23 CFR § 630.1004 - Definitions and explanation of terms.

§ 630.1004 Definitions and explanation of terms.

As used in this subpart:

Highway workers include, but are not limited to, personnel of the contractor, subcontractor, DOT, utilities, and law enforcement, performing work within the right-of-way of a transportation facility.

Mobility is the ability to move from place to place and is significantly dependent on the availability of transportation facilities and on system operating conditions. With specific reference to work zones, mobility pertains to moving road users efficiently through or around a work zone area with a minimum delay compared to baseline travel when no work zone is present, while not compromising the safety of highway workers or road users. The commonly used performance measures for the assessment of mobility include delay, speed, travel time and queue lengths.

Safety is a representation of the level of exposure to potential hazards for users of transportation facilities and highway workers. With specific reference to work zones, safety refers to minimizing potential hazards to road users in the vicinity of a work zone and highway workers at the work zone interface with traffic. The commonly used measures for highway safety are the number of crashes or the consequences of crashes (fatalities and injuries) at a given location or along a section of highway during a period of time. Highway worker safety in work zones refers to the safety of workers at the work zone interface with traffic and the impacts of the work zone design on worker safety. The number of worker fatalities and injuries at a given location or along a section of highway, during a period of time are commonly used measures for highway worker safety.

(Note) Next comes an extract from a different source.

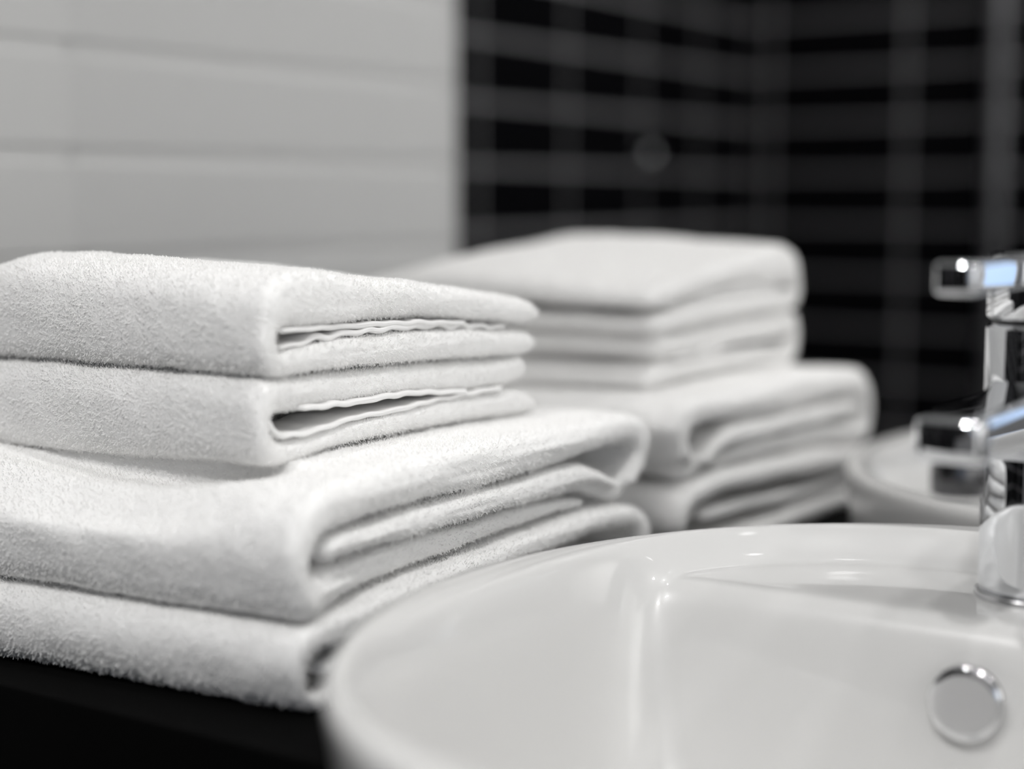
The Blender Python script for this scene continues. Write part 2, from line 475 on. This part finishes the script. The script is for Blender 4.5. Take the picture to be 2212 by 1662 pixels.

Work zone2 is an area of a highway with construction, maintenance, or utility work activities. A work zone is typically marked by signs, channelizing devices, barriers, pavement markings, and/or work vehicles. It extends from the first warning sign or high-intensity rotating, flashing, oscillating, or strobe lights on a vehicle to the END ROAD WORK sign or the last temporary traffic control (TTC) device.

2 MUTCD, Part 6, “Temporary Traffic Control,” Section 6C.02, “Temporary Traffic Control Zones.”

Work zone crash3 means a traffic crash in which the first harmful event occurs within the boundaries of a work zone or on an approach to or exit from a work zone, resulting from an activity, behavior, or control related to the movement of the traffic units through the work zone. This includes crashes occurring on approach to, exiting from or adjacent to work zones that are related to the work zone.

3 “Model Minimum Uniform Crash Criteria Guideline” (MMUCC), 2d Ed. (Electronic), 2003, produced by National Center for Statistics and Analysis, National Highway Traffic Safety Administration (NHTSA). Telephone 1-(800)-934-8517. Available at the URL: http://www-nrd.nhtsa.dot.gov. The NHTSA, the FHWA, the Federal Motor Carrier Safety Administration (FMCSA), and the Governors Highway Safety Association (GHSA) sponsored the development of the MMUCC Guideline which recommends voluntary implementation of the 111 MMUCC data elements and serves as a reporting threshold that includes all persons (injured and uninjured) in crashes statewide involving death, personal injury, or property damage of $1,000 or more. The Guideline is a tool to strengthen existing State crash data systems.

Work zone impacts refer to work zone-induced deviations from the normal range of transportation system safety and mobility. The extent of the work zone impacts may vary based on factors such as, road classification, area type (urban, suburban, and rural), traffic and travel characteristics, type of work being performed, time of day/night, and complexity of the project. These impacts may extend beyond the physical location of the work zone itself, and may occur on the roadway on which the work is being performed, as well as other highway corridors, other modes of transportation, and/or the regional transportation network.